A ship's crew dumped by the vessel's new owners yesterday avoided the prospect of sleeping on the street after their lawyer arranged for temporary accommodation in a Buġibba hotel.
Standing in front of the Russian Cultural Centre, in Valletta, with luggage stacked on the pavement, the abandoned sailors said they were relieved on hearing about the arrangement.
After leaving the ship they were receiving some assistance from the centre as the captain, although Estonian, is Russian-born.
The ship was 'arrested' in Malta after the original owners went bankrupt. On May 5, the MV Nicea was sold at auction for €851,000 to MSK, a shipping company registered in the Marshall Islands. The crew were to receive their unpaid salaries and repatriation costs from the sale.
However, the new owners were not interested in taking the crew on board and declined a separate request to pay their wages since May 5. As a result the sailors left the ship yesterday morning.
Vladimir Motsalov, the captain, appealed to the civil authorities to quickly release the money owed to them, held by the courts, so they would return home immediately.
The sailors' lawyer Cedric Mifsud said the money had not been released because of a procedural delay and the crew could expect to be paid some time next week.
"The hotel accepted my request to take them in and the crew will be paying for their accommodation when they get the money, which will also cover repatriation costs," Dr Mifsud said.
"What I find scandalous in this affair is the new owners' decision not to take responsibility for the crew. They could have at least paid for accommodation costs until the legal issues were sorted," he added.
The demoralised crew, which includes seven Bulgarians, one Georgian and seven Turkish men apart from the captain, were worried about the hardship their families faced back home since they had not been paid for six whole months.
"We are nervous. We have been under big stress. Some of us have loans to pay," a Bulgarian sailor said, insisting he could not tell his family with certainty when he would be back home.

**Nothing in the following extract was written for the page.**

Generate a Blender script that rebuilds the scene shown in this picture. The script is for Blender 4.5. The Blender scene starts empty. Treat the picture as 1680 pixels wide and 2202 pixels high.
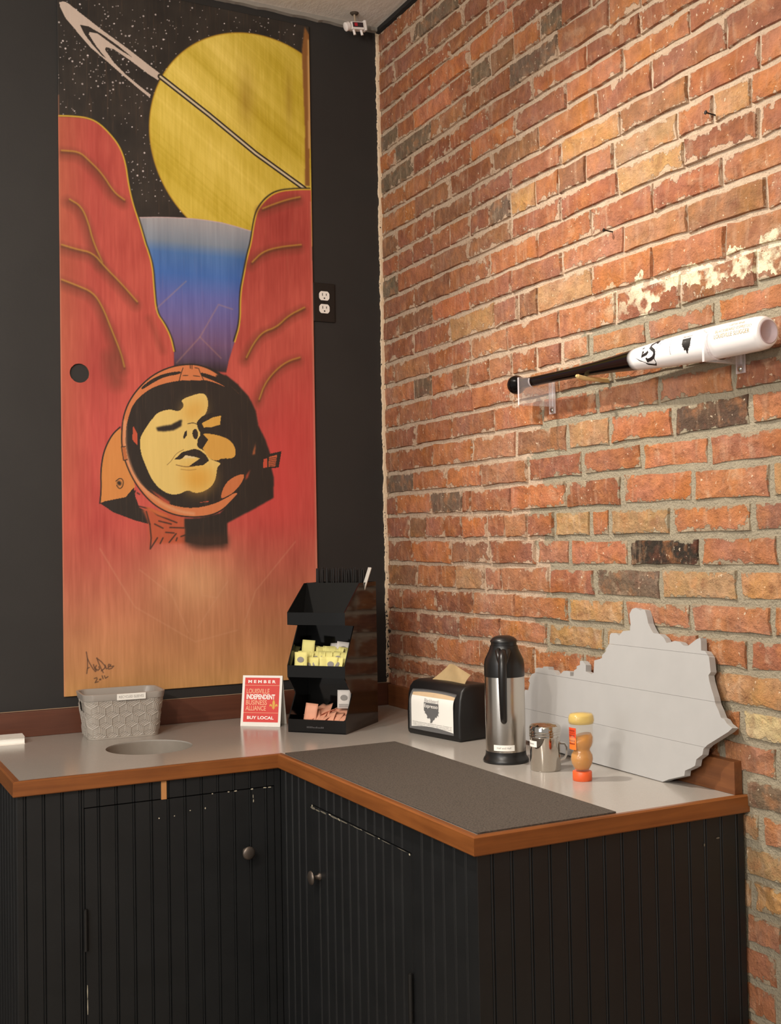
import bpy, bmesh, math, random
import numpy as np
from mathutils import Vector, Matrix, noise
random.seed(7)
RNG = np.random.default_rng(11)
scene = bpy.context.scene
COL = scene.collection

# ------------------------------------------------------------------ camera
cam_d = bpy.data.cameras.new('camera')
cam = bpy.data.objects.new('camera', cam_d)
COL.objects.link(cam)
scene.camera = cam
CAM = Vector((-1.66488, -3.27391, 1.43407))
CR = Vector((0.89027437, -0.45508246, -0.01764949))
CU = Vector((0.00359451, -0.03173137, 0.99948997))
CF = Vector((0.4554104, 0.88988374, 0.02661383))
cam.matrix_world = Matrix(((CR.x, CU.x, -CF.x, CAM.x), (CR.y, CU.y, -CF.y, CAM.y), (CR.z, CU.z, -CF.z, CAM.z), (0, 0, 0, 1)))
cam_d.sensor_fit = 'VERTICAL'
cam_d.sensor_height = 24.0
cam_d.lens = 24.0 * 2469.35 / 2202.0
cam_d.clip_start = 0.05

# ------------------------------------------------------------------ world, lights, exposure
world = bpy.data.worlds.new('world')
scene.world = world
world.use_nodes = True
wb = world.node_tree.nodes['Background']
wb.inputs[0].default_value = (1.0, 0.93, 0.85, 1)
wb.inputs[1].default_value = 0.34

def lamp(name, loc, target, power, radius, angle, blend, color):
    d = bpy.data.lights.new(name, 'SPOT')
    d.energy = power
    d.shadow_soft_size = radius
    d.spot_size = math.radians(angle)
    d.spot_blend = blend
    d.color = color
    o = bpy.data.objects.new(name, d)
    COL.objects.link(o)
    o.location = loc
    o.rotation_euler = (Vector(target) - Vector(loc)).to_track_quat('-Z', 'Y').to_euler()
    return o
WARM = (1.0, 0.92, 0.82)
lamp('track_spot', (-1.25, -0.85, 3.0), (0.0, -1.50, 1.42), 135, 0.045, 80, 1.0, WARM)
lamp('track_spot', (-3.25, -2.45, 2.55), (-0.65, 0.0, 1.75), 120, 0.09, 72, 1.0, WARM)
def omni_light(loc, power):
    d = bpy.data.lights.new('bulb_and_fill', 'POINT')
    d.energy = power
    d.shadow_soft_size = 0.07
    d.color = WARM
    o = bpy.data.objects.new('bulb_and_fill', d)
    COL.objects.link(o)
    o.location = loc
omni_light((-2.0, -2.15, 2.38), 44)
omni_light((-2.9, -3.9, 2.3), 80)  # unseen bulb added as fill to brighten the ceiling
ad = bpy.data.lights.new('shop_window', 'AREA')
ad.energy = 26
ad.shape = 'RECTANGLE'
ad.size = 1.6
ad.size_y = 1.8
ad.color = (0.94, 0.96, 1.0)
ao = bpy.data.objects.new('shop_window', ad)
COL.objects.link(ao)
ao.location = (-4.6, -2.8, 1.7)
ao.rotation_euler = (Vector((-0.2, -0.9, 1.3)) - Vector(ao.location)).to_track_quat('-Z', 'Y').to_euler()

vs = scene.view_settings
vs.view_transform = 'Standard'
vs.look = 'None'
vs.exposure = 0.3
vs.gamma = 1.0
vs.use_curve_mapping = False

# ------------------------------------------------------------------ helpers
def lin(c):
    if isinstance(c, str):
        c = [int(c[i:i + 2], 16) for i in (0, 2, 4)]
    out = []
    for v in c[:3]:
        v = v / 255.0
        out.append(v / 12.92 if v <= 0.04045 else ((v + 0.055) / 1.055) ** 2.4)
    return (out[0], out[1], out[2], 1.0)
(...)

"Is it possible to kick people off a ship with no mercy?" Captain Motsalov asked while praising the generosity of the Maltese.
The crew first caught the media's attention some three months ago after writing calls for help on bedsheets saying things like: "Help us. No food or electricity" and "Where is the ITF (International Transport Workers Federation)?"

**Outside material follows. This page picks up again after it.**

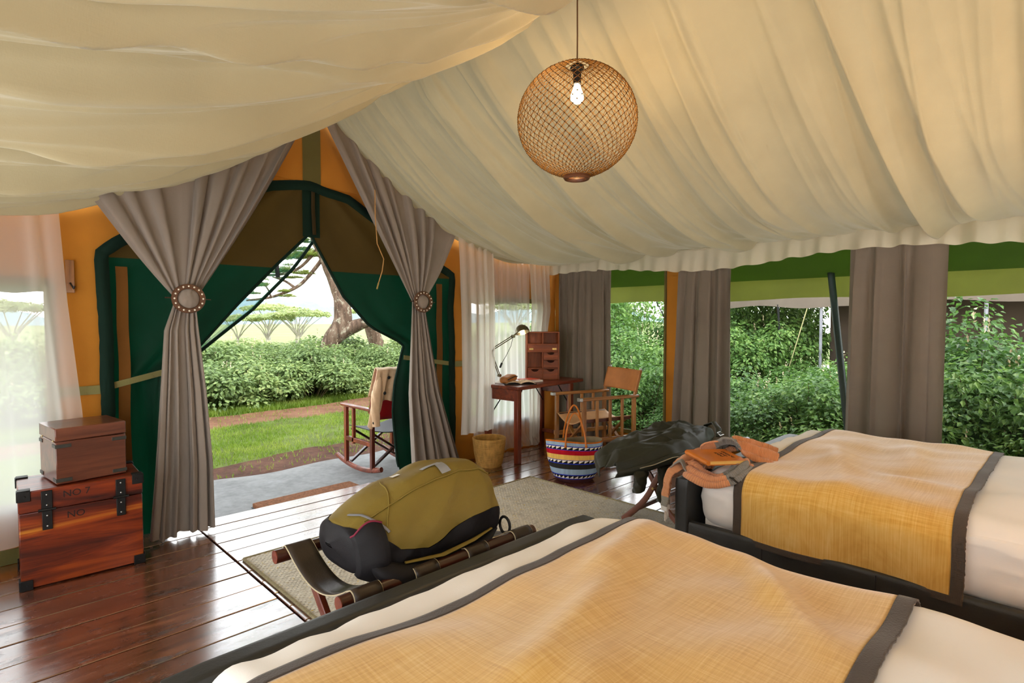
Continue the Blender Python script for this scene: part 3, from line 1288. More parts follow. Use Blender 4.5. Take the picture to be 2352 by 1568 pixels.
def sheer_curtain(label, rows, seed, nf, mat, amp=0.02, nv=50, pool=0.0):
    """rows: (z, x0, x1, y)"""
    b = MB()
    zs = [r[0] for r in rows][::-1]

    def pt(u, v):
        z = lerp(rows[0][0], rows[-1][0], v)
        x0 = interp(z, zs, [r[1] for r in rows][::-1])
        x1 = interp(z, zs, [r[2] for r in rows][::-1])
        y = interp(z, zs, [r[3] for r in rows][::-1])
        s = pleat(u, nf, seed, 0.9)
        x = lerp(x0, x1, u)
        zz = z
        if v < 0.02:
            zz = max(z, roof_z(x) + 0.03)
        if pool and v > 0.93:
            k = (v - 0.93) / 0.07
            y -= 0.10 * k * (0.6 + 0.8 * nz(u * 5, seed))
            zz = max(0.012, zz + 0.02 * nz(u * 8, v * 30))
        else:
            zz = zz + 0.0
        return (x + 0.4 * amp * pleat(u + .1, nf, seed + 1, 0.9), y - s * amp * (0.6 + 0.5 * v) + 0.008 * nz(u * 4, v * 4, seed), zz)
    b.grid(130, nv, pt)
    return tag(b.build('sheer_curtain', mat, None, 70), label, 'curtain')


sheer_curtain('white sheer curtain left of the doorway behind the wooden trunk', [(2.16, -0.70, 0.44, 4.27), (1.5, -0.72, 0.475, 4.27), (0.83, -0.72, 0.53, 4.27), (0.10, -0.74, 0.56, 4.25)], 4.4, 7.5, M['sheer'], 0.022)
sheer_curtain('ivory sheer curtain hanging straight in front of the desk lamp', [(2.22, 3.46, 3.90, 4.22), (1.5, 3.45, 3.88, 4.16), (0.85, 3.42, 3.83, 4.11), (0.30, 3.39, 3.80, 4.10)], 6.1, 4.0, M['sheer_dense'], 0.022)
sheer_curtain('white sheer curtain across the window behind the desk, pooling on the floor', [(2.14, 3.80, 4.55, 4.31), (1.5, 3.80, 4.54, 4.31), (0.8, 3.78, 4.56, 4.30), (0.012, 3.66, 4.62, 4.28)], 1.9, 7.0, M['sheer'], 0.016, 60, 1.0)
sheer_curtain('ivory sheer curtain gathered in the corner behind the desk cabinet', [(2.10, 4.46, 4.80, 4.26), (1.5, 4.50, 4.84, 4.26), (0.8, 4.48, 4.70, 4.26), (0.02, 4.46, 4.62, 4.22)], 7.7, 4.0, M['sheer_dense'], 0.026)
# ------------------------------------------------------------------ rug and door mat
def rug_material():
    t = NT('flat_woven_rug')
    oi = t.node('ShaderNodeObjectInfo')
    f = oi.outputs['Random']
    v = t.mapping((1, 1, 1))
    n = t.noise(v, 38.0, 2, 0.5)
    n2 = t.noise(t.mapping((20, 90, 1)), 1.0, 2)
    g = t.math('ADD', t.math('MULTIPLY', n, 0.6), t.math('MULTIPLY', n2, 0.4))
    col = t.ramp(g, [(0.36, rgb('#b5ad9c')), (0.46, rgb('#dcd5c6')), (0.57, rgb('#eee9dc')), (0.63, rgb('#d8bd68'))])
    return t.done(t.bsdf(col, 0.95, 0.1))


M['rug'] = rug_material()
RX0, RX1, RY0, RY1 = 1.15, 3.57, 1.62, 3.38
rb = MB()


def rug_base(u, v):
    x, y = lerp(RX0, RX1, u), lerp(RY0, RY1, v)
    return (x + 0.006 * nz(y * 4, 1.0) * (1 if u in (0, 1) else 0), y + 0.006 * nz(x * 4, 2.0) * (1 if v in (0, 1) else 0), 0.009)


rb.grid(60, 44, rug_base)
rb.box(((RX0 + RX1) / 2, (RY0 + RY1) / 2, 0.005), (RX1 - RX0, RY1 - RY0, 0.006))
rug = thing('rug', 'beige and mustard flecked flat woven rug between the door and the beds', 'rug', ((RX0 + RX1) / 2, (RY0 + RY1) / 2, 0.0))
rb.build('backing', plain('rug_backing', '#cfc8b8', 0.95), rug, world=True)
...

Contacted by The Times Charles Agius, the General Workers' Union's maritime section secretary, said that were it not for the intervention of the ITF, the situation would not have reached this stage.

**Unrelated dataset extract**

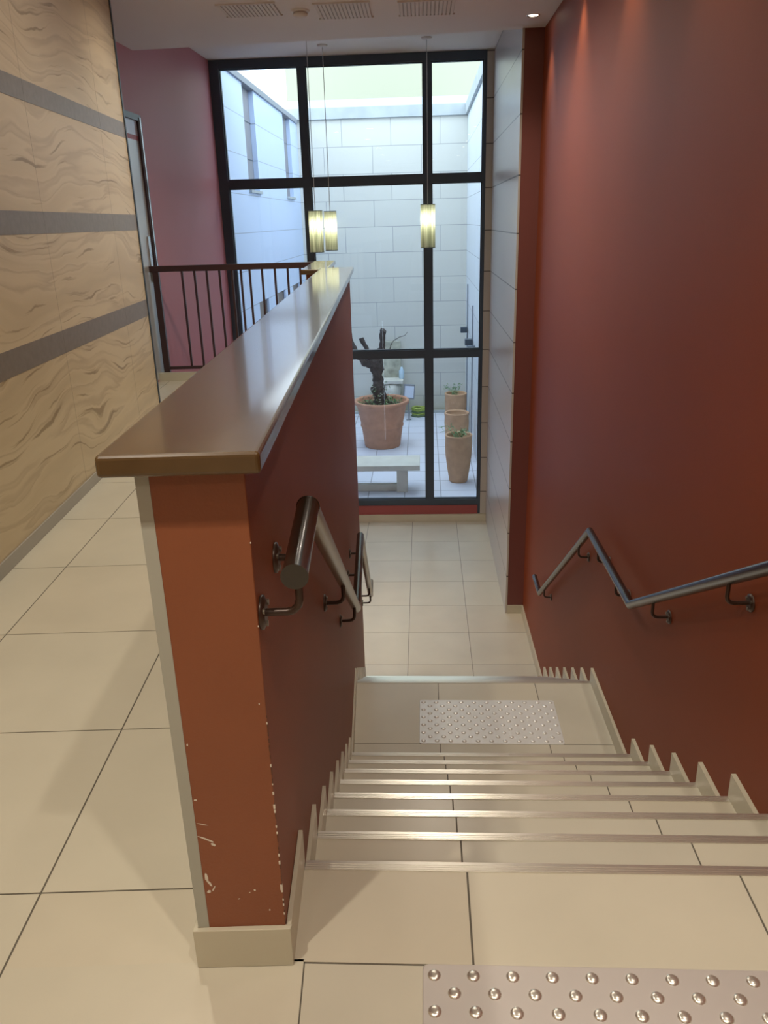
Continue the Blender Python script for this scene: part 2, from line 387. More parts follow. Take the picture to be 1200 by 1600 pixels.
# ------------------------------------------------------------------ staircases
def skirt_piece(side, y0, y1, z):
    m_ = MB()
    if side == 'r': m_.box(1.056-.017, 1.056-.0005, y0, y1, z+.0005, z+HS, 'R')
    else: m_.box(-.2145, -.2045, wy(y0), wy(y1), z+.0005, z+HS, 'W')
    return m_
def nosing(Y, z, parent, base):
    m_ = MB(); a, b = wx(Y)+.012, rx(Y)-.018
    m_.box(a, b, Y-.0226, Y+.004, z-.001, z+.0025)
    m_.box(a, b, Y+.0005, Y+.004, z-.022, z-.001)
    for k in range(3): m_.box(a, b, Y-.019+k*.0065, Y-.0165+k*.0065, z+.0025, z+.0035)
    return m_.build('nosing', M['alu'], parent, base)
def flight(name, label, levels, ys, first_floor_y):
    base = (.4, ys[0], -levels[0]*r_); t = thing(name, label, 'stairs', base)
    nosing(ys[0], -levels[0]*r_, t, base)
    for j in range(1, len(levels)):
        z = -levels[j]*r_; y0, y1 = ys[j-1], ys[j]
        m_ = MB(); reg = [(wx(y0), y0+.001), (rx(y0), y0+.001), (rx(y1), y1-.022), (wx(y1), y1-.022)]
        tiles(m_, reg, 'S', lambda r: rng(.0879, .6, -3, 4), [y0-.3, y1+.3], z)
        q = [(wx(y0)+.0005, y0+.001), (rx(y0)-.0005, y0+.001), (rx(y1)-.0005, y1-.0005), (wx(y1)+.0005, y1-.0005)]
        m_.prism(q, z-.168, z-.0012)
        m_.box(wx(y1)+.002, rx(y1)-.002, y1-.001, y1+.0002, z-.165, z-.025, mi=1)       # tiled riser
        st = m_.build('step', TM, t, base)
        nosing(y1, z, st, base)
        for sd in 'rl': skirt_piece(sd, y0+.003, y1-.001, z).build('skirting_tile', M['skirt'], st, base)
    return t
flight('staircase', 'upper flight of cream tiled steps with metal nosings above the landing', list(range(0, 8)), NY, 0)
t2 = flight('staircase', 'lower flight of steps dropping out of sight beyond the landing edge', list(range(8, 15)), SY, 0)

# ------------------------------------------------------------------ baseboards
mb = MB(); mb.box(1.039, 1.0555, -3, N0-.002, .0005, HS, 'R'); struct(mb.build('baseboard_right', M['skirt']), 'cream skirting along the right wall of the upper floor', 'baseboard')
mb = MB(); mb.box(1.039, 1.0555, NY[7]+.002, YL-.002, ZLAND+.0005, ZLAND+HS, 'R'); struct(mb.build('baseboard_right', M['skirt'], bevel=.001), 'long cream skirting rising beside the landing at the red wall', 'baseboard')
mb = MB(); mb.box(1.039, 1.0555, SY[6]+.002, 7.452, ZF+.0005, ZF+HS, 'R'); struct(mb.build('baseboard_right', M['skirt']), 'cream skirting at the foot of the red wall on the lower floor', 'baseboard')
mb = MB(); mb.box(.856, 1.018, 7.455, 7.4655, ZF+.0005, ZF+HS); struct(mb.build('baseboard_right', M['skirt']), 'short cream skirting across the foot of the dark red pier', 'baseboard')
mb = MB(); mb.box(-.2145, -.2045, wy(NY[7]+.002), wy(YL-.002), ZLAND+.0005, ZLAND+HS, 'W'); struct(mb.build('baseboard_left', M['skirt']), 'cream skirting of the low wall along the landing', 'baseboard')
mb = MB(); mb.box(-2.49, .835, 10.165, 10.186, ZF+.0005, -2.42); struct(mb.build('baseboard_back', M['skirt']), 'cream skirting under the red strip below the tall window', 'baseboard')
mb = MB(); mb.box(-.388, -.2046, 1.1549, 1.1645, .0005, HS, 'W'); mb.box(-.2144, -.2046, 1.1645, wy(N0)-.002, .0005, HS, 'W'); mb.box(-.3945, -.3856, 1.1549, 7.3, .0005, HS, 'W')
struct(mb.build('baseboard_left', M['skirt'], bevel=.0015), 'cream tile skirting wrapped around the end of the low orange wall', 'baseboard')
mb = MB(); mb.box(-1.5485, -1.539, -3, 6.035, .0005, .062, 'P'); struct(mb.build('baseboard_left', M['pskirt'], bevel=.0015), 'grey skirting under the veined stone wall', 'baseboard')

# ------------------------------------------------------------------ low wall with wooden cap
lw = thing('wall_low', 'low burnt orange wall with a wooden cap between corridor and stairs', 'low wall', G('W', -.3, 1.165), kind='structure')
B = lw.location.copy()
mb = MB(); mb.box(-.3848, -.215, 1.165, 6.16, -2.7, 1.026, 'W')
for i, f in enumerate(mb.f):
    pass
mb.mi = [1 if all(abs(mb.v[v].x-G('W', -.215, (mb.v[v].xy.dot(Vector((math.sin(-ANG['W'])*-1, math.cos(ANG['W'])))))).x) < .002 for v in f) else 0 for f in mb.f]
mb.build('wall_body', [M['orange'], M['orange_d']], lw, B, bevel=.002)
mb = MB(); mb.box(-.385, -.3635, 1.1642, 1.1652, HS, 1.026, 'W'); mb.box(-.3853, -.3846, 1.1645, 6.16, HS, 1.026, 'W'); mb.build('corner_strip', M['greystrip'], lw, B)
mb = MB(); mb.box(-.54, -.40, 6.165, 7.5, -.25, 1.026, 'W'); mb.build('wall_return', M['orange_d'], lw, B)
# wooden cap, one outline with the notch at its far end
mb = MB()
mb.prism([(-.4274, 1.12), (-.1823, 1.12), (-.1823, 6.16), (-.4274, 6.16)], 1.027, 1.062, 'W')
cap = mb.build('wooden_cap', M['wood'], lw, B, bevel=.007)
for p in cap.data.polygons: p.use_smooth = False
mb = MB(); mb.prism([(-.56, 5.95), (-.428, 5.95), (-.428, 6.161), (-.375, 6.161), (-.375, 7.3), (-.56, 7.3)], 1.027, 1.062, 'W'); mb.build('wooden_cap', M['wood'], lw, B, bevel=.006)
# chips and scratches on the end
def sliver(mb, x, z, w, h, ang, yy=1.1646, mi=0):
    n = 7; c, s = math.cos(ang), math.sin(ang); vs = []
    for i in range(n):
        a = 2*math.pi*i/n; q = 1+random.uniform(-.35, .35); px, pz = w*math.cos(a)*q, h*math.sin(a)*q
        vs.append(G('W', x+c*px-s*pz, yy, z+s*px+c*pz))
    mb.add(vs, [list(range(n))], mi)
mb = MB()
for x, z, w, h, a in [(-.347, .31, .017, .0015, -.5), (-.336, .298, .006, .003, -.5), (-.352, .345, .010, .0010, -.25), (-.357, .22, .003, .010, .1), (-.352, .205, .002, .012, .5), (-.355, .185, .004, .003, 0), (-.345, .193, .0015, .008, -.4),
                      (-.268, .185, .002, .002, 0), (-.278, .18, .002, .001, .3), (-.243, .135, .0015, .002, 0), (-.300, .165, .003, .0012, .5), (-.358, .40, .003, .002, 0), (-.359, .52, .0015, .003, 0), (-.226, .60, .001, .002, 0)]:
    sliver(mb, x, z, w, h, a)
mb.build('chipped_paint', M['chip'], lw, B)
mb = MB(); mc = MB()
z = .10
while z < .58:
    h = random.uniform(.005, .02)
    mc.box(-.2158, -.2146, 1.1644, 1.1656, z, z+h, 'W'); z += h+random.uniform(0, .018)
for z, s_ in [(.19, .007), (.183, .005), (.147, .003), (.25, .004), (.268, .0035), (.32, .0025), (.335, .003), (.38, .005), (.37, .004), (.41, .0035), (.43, .002), (.47, .003), (.56, .0025), (.125, .003), (.16, .0025), (.75, .0015), (.9, .0015)]:
    mb.box(-.2155-s_*.5, -.2143, 1.1642, 1.165+s_*.5, z-s_, z+s_, 'W')
mb.build('chipped_corner', M['chip'], lw, B, bevel=.0008); mc.build('corner_crack', M['crack'], lw, B)

# ------------------------------------------------------------------ right wall, pier, stone cladding
mb = MB(); mb.box(1.056, 1.25, -3, 7.47, -2.7, 3.2, 'R'); struct(mb.build('wall_right', M['red_r']), 'tall brick red wall to the right of the stairs', 'wall')
mb = MB(); mb.box(.856, 1.25, 7.466, 10.4, -2.7, 3.2); struct(mb.build('wall_right', M['red_p']), 'narrow dark red pier at the far end of the right wall', 'wall')
mb = MB(); mb.box(.837, .8555, 7.462, 10.3, -2.7, 3.2)
o = mb.build('wall_right', [M['stone_edge'], M['stone_in']])
for p in o.data.polygons:
    if abs(p.normal.x) > .9: p.material_index = 1
struct(o, 'polished pale stone cladding beside the tall window', 'wall')

# ------------------------------------------------------------------ veined panel wall with bands
mb = MB(); mb.box(-1.75, -1.549, -3, 6.035, -.2, 3.2, 'P'); struct(mb.build('wall_left', M['trav']), 'veined beige stone wall with grey bands on the left', 'wall')
for i, (z0, z1, nm) in enumerate([(1.957, 2.052, 'uppermost'), (1.362, 1.465, 'middle'), (.767, .883, 'lowest')]):
    mb = MB()
    for y0, y1 in [(-1.74, -.54), (-.54, .66), (.66, 1.86), (1.86, 3.06), (3.06, 4.26), (4.26, 5.46), (5.46, 6.035)]: mb.box(-1.549, -1.5475, y0+.0007, y1-.0007, z0, z1, 'P')
    struct(mb.build('trim_%d' % (i+1), M['band']), '%s grey brown band across the veined stone wall' % nm, 'wall band')
mb = MB(); mb.box(-1.76, -1.541, 6.035, 6.055, 0, 3.2, 'P'); struct(mb.build('trim_4', M['dark']), 'thin dark metal trim closing the edge of the veined stone wall', 'trim')
mb = MB()
for z0, z1 in [(.062, .767), (.883, 1.362), (1.465, 1.957), (2.052, 2.826)]:
    for yy in (3.06, 4.26, 5.46): mb.box(-1.5492, -1.5487, yy-.0007, yy+.0007, z0, z1, 'P')
struct(mb.build('trim_5', M['band']), 'fine vertical joints between the veined stone slabs', 'trim')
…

When the GWU got wind of the crew's plight some three months ago, he said, the union contacted the captain and the ITF.
"The case was handled by ITF's regional inspector. The crew were informed of their legal rights to obtain the money they were owed by the GWU's legal advisor. They did take the advice but as was also their right they chose a different lawyer," Mr Agius explained.
The GWU represents the ITF in Malta.